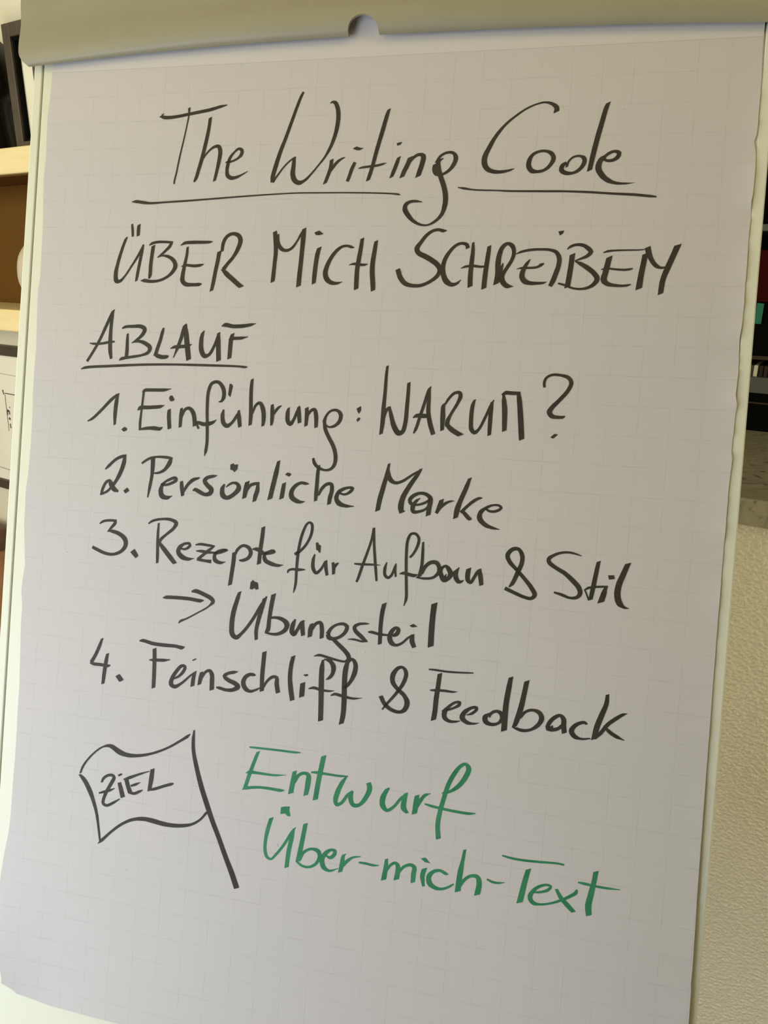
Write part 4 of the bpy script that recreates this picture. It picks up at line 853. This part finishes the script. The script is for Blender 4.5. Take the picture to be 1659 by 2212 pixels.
MB().box(wl, (-2.455, 0.962, 1.6945), (-1.225, 1.092, 1.697)).build('shade_panel', M['beech_shaded'], sh)  # thin added sheet, its dark colour stands for shade under the top board
pf = empty('picture_frame', wl(-1.515, 1.03, 1.743), 'dark wooden picture frame standing on top of the beech shelf', 'picture frame', rz=-PSI)
def rails(s0, s1, z0, z1, t, d0, d1):
    mb = MB()
    mb.box(wl, (s0, d0, z0), (s0+t, d1, z1)); mb.box(wl, (s1-t, d0, z0), (s1, d1, z1))
    mb.box(wl, (s0+t, d0, z1-t), (s1-t, d1, z1)); mb.box(wl, (s0+t, d0, z0), (s1-t, d1, z0+t)); return mb
rails(-1.568, -1.461, 1.743, 1.976, 0.024, 1.03, 1.052).build('frame', M['dark_wood'], pf, 0.0015)
rails(-1.5445, -1.4845, 1.7665, 1.9525, 0.006, 1.036, 1.052).build('inner_lip', M['black'], pf)
MB().box(wl, (-1.543, 1.045, 1.768), (-1.486, 1.051, 1.951)).build('white_mat', M['mat_board'], pf)
MB().box(wl, (-1.4995, 1.0443, 1.775), (-1.4965, 1.0452, 1.945)).build('printed_line', M['brown_edge'], pf)

vs_ = MB().lathe(wl(-1.655, 1.03, 1.743), [(0.056, 0), (0.0565, 0.006), (0.053, 0.04), (0.049, 0.08), (0.049, 0.092), (0.056, 0.102), (0.068, 0.114), (0.0705, 0.13), (0.070, 0.15), (0.066, 0.18), (0.056, 0.205), (0.036, 0.225), (0.030, 0.24), (0.034, 0.25)]).build('dark_vase', M['black_gloss'], smooth=True)
tag(vs_, 'dark rounded vase at the left end of the beech shelf top, beside the picture frame', 'vase')
cp = MB().lathe(wl(-1.482, 1.018, 1.441), dense([(0.034, 0), (0.036, 0.003), (0.052, 0.02), (0.066, 0.05), (0.068, 0.075), (0.062, 0.105), (0.046, 0.128), (0.026, 0.138), (0.024, 0.15), (0.03, 0.158)]), 64).build('round_white_vase', M['white_china'], smooth=True)
tag(cp, 'round white vase inside the beech shelf, mostly hidden behind the flip chart edge', 'vase')

sk = empty('framed_drawing', wl(-1.85, 1.10, 0.957), 'dark framed white sheet with thin line drawing hanging on the wall below the beech shelf', 'picture frame', rz=-PSI)
rails(-2.3, -1.5, 0.957, 1.337, 0.024, 1.088, 1.11).build('frame', M['dark_wood'], sk, 0.0015)
ps = MB().box(wl, (-2.278, 1.098, 0.98), (-1.522, 1.106, 1.314)).build('drawing_sheet', M['sketch_paper'], sk)
def pencil(lines, m, name):
    mb = MB()
    for (a, b, c, d, t) in lines:
        L = math.hypot(c-a, d-b); px, pz = -(d-b)/L*t/2, (c-a)/L*t/2
        i = len(mb.v)
        for q in ((a+px, b+pz), (c+px, d+pz), (c-px, d-pz), (a-px, b-pz)): mb.v.append(wl(q[0], 1.0974, q[1]))
        mb.f.append([i, i+1, i+2, i+3])
    return mesh_obj(name, mb.v, mb.f, m, ps)
pencil([(-1.862, 1.216, -1.70, 1.214, 0.0024), (-1.869, 1.224, -1.867, 1.212, 0.004), (-1.862, 1.213, -1.868, 1.118, 0.0018), (-1.862, 1.172, -1.853, 1.170, 0.006), (-1.862, 1.172, -1.863, 1.160, 0.004), (-1.853, 1.170, -1.854, 1.162, 0.004), (-1.860, 1.152, -1.853, 1.150, 0.006), (-1.858, 1.138, -1.857, 1.126, 0.004), (-1.850, 1.182, -1.848, 1.180, 0.004)], M['pencil'], 'drawn_lines')
for ln_ in ((-1.948, 1.075, -1.940, 1.012, 0.004), (-1.940, 1.012, -1.70, 1.000, 0.003), (-2.0, 1.268, -1.72, 1.262, 0.0018)): pencil([ln_], M['faint'], 'faint_line')

ch = empty('leather_chair', Vector((wl(-2.12, 0.82, 0).x, wl(-2.12, 0.82, 0).y, 0)), 'brown leather chair against the left wall, its rounded backrest edge just showing', 'chair', rz=-PSI)
def pad_box(name, a, b, m, r):
    o = MB().box(wl, a, b).build(name, m, ch); bevel(o, r, 5)
    for p_ in o.data.polygons: p_.use_smooth = True
    return o
pad_box('headrest', (-2.40, 1.000, 0.808), (-1.853, 1.085, 0.863), M['leather'], 0.024)
pad_box('backrest', (-2.39, 1.005, 0.40), (-1.858, 1.080, 0.815), M['tan'], 0.02)
pad_box('seat', (-2.39, 0.58, 0.34), (-1.862, 1.05, 0.43), M['tan'], 0.03)
for s in (-2.35, -1.90):
    for d in (0.62, 1.03): MB().tube(wl(s, d, 0), wl(s, d, 0.35), 0.014, 0.02).build('leg', M['dark_wood'], ch)

# ------------------------------------------------------------------ right: black rack on the marble slab
rk = empty('media_rack', wl(0.05, 1.88, 1.215), 'black open rack with grey shelf edges standing on the marble slab', 'rack', rz=-PSI)
MB().box(wl, (-0.50, 1.70, 1.215), (0.70, 2.05, 1.293)).build('plinth', M['black'], rk, 0.002)
MB().box(wl, (-0.49, 1.6985, 1.2705), (0.69, 1.7005, 1.2735)).build('plinth_strip', M['brown_edge'], rk)
for z0, z1 in ((1.293, 1.324), (1.599, 1.611), (1.90, 1.92)):
    MB().box(wl, (-0.50, 1.69, z0), (0.70, 2.05, z1)).build('shelf_board', M['grey_edge'], rk, 0.001)
for s0 in (-0.50, 0.685):
    for z0, z1 in ((1.324, 1.599), (1.611, 1.90)): MB().box(wl, (s0, 1.70, z0), (s0+0.015, 2.05, z1)).build('side_panel', M['black'], rk)
MB().box(wl, (-0.485, 2.035, 1.324), (0.685, 2.05, 1.90)).build('back_panel', M['black'], rk)
MB().box(wl, (-0.485, 1.70, 1.358), (0.685, 2.03, 1.365)).build('thin_board', M['brown_edge'], rk)
cases = [(-0.2485, 'spine_grey', 'grey'), (-0.2405, 'spine_grey', 'grey'), (-0.2325, 'spine_white', 'white'), (-0.2225, 'spine_dark', 'black'), (-0.2135, 'spine_brown', 'brown'), (-0.2045, 'spine_dark', 'black')]
lab = ['narrow grey case nearest the flip chart in the row under the thin brown board', 'narrow grey case standing just left of the white case', 'narrow white case standing in the row under the thin brown board', 'narrow black case standing just right of the white case', 'narrow brown case standing between two black cases', 'narrow black case at the right end of the row, right of the brown case']
proto = None
for i, (s, m, c) in enumerate(cases):
    o = MB().box(wl, (s+0.0105, 1.702, 1.324), (s+0.018, 1.83, 1.3462)).build('narrow_case', M[m], bev=0.0008)
    tag(o, lab[i], 'case', 'narrow cases in a row on the rack')
bk = empty('box_file', wl(-0.16, 1.78, 1.365), 'dark red and black box file standing in the rack compartment', 'box file', rz=-PSI)
MB().box(wl, (-0.275, 1.705, 1.468), (-0.05, 1.90, 1.565)).build('red_cover', M['red'], bk, 0.002)
MB().box(wl, (-0.275, 1.705, 1.365), (-0.05, 1.90, 1.467)).build('black_base', M['black'], bk, 0.002)
st = MB(); i = 0
for s, z, d in ((-0.2345, 1.4665, 1.7035), (-0.2215, 1.4655, 1.7015), (-0.2215, 1.427, 1.699), (-0.2345, 1.427, 1.7025)): st.v.append(wl(s, d, z)); st.v.append(wl(s, d-0.0004, z))
st.f += [[0, 2, 4, 6], [1, 7, 5, 3], [0, 1, 3, 2], [2, 3, 5, 4], [4, 5, 7, 6], [6, 7, 1, 0]]
tag(st.build('sticky_note', M['teal']), 'small teal sticky note stuck on the front of the dark red box file', 'sticky note')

------------------------------------------------------------

> **WHAT TO PRODUCE**
Make a list of all lines in the data that contain "picture".

> **TASK SOLUTION**
Write part 4 of the bpy script that recreates this picture. It picks up at line 853. This part finishes the script. The script is for Blender 4.5. Take the picture to be 1659 by 2212 pixels.
pf = empty('picture_frame', wl(-1.515, 1.03, 1.743), 'dark wooden picture frame standing on top of the beech shelf', 'picture frame', rz=-PSI)
tag(vs_, 'dark rounded vase at the left end of the beech shelf top, beside the picture frame', 'vase')
sk = empty('framed_drawing', wl(-1.85, 1.10, 0.957), 'dark framed white sheet with thin line drawing hanging on the wall below the beech shelf', 'picture frame', rz=-PSI)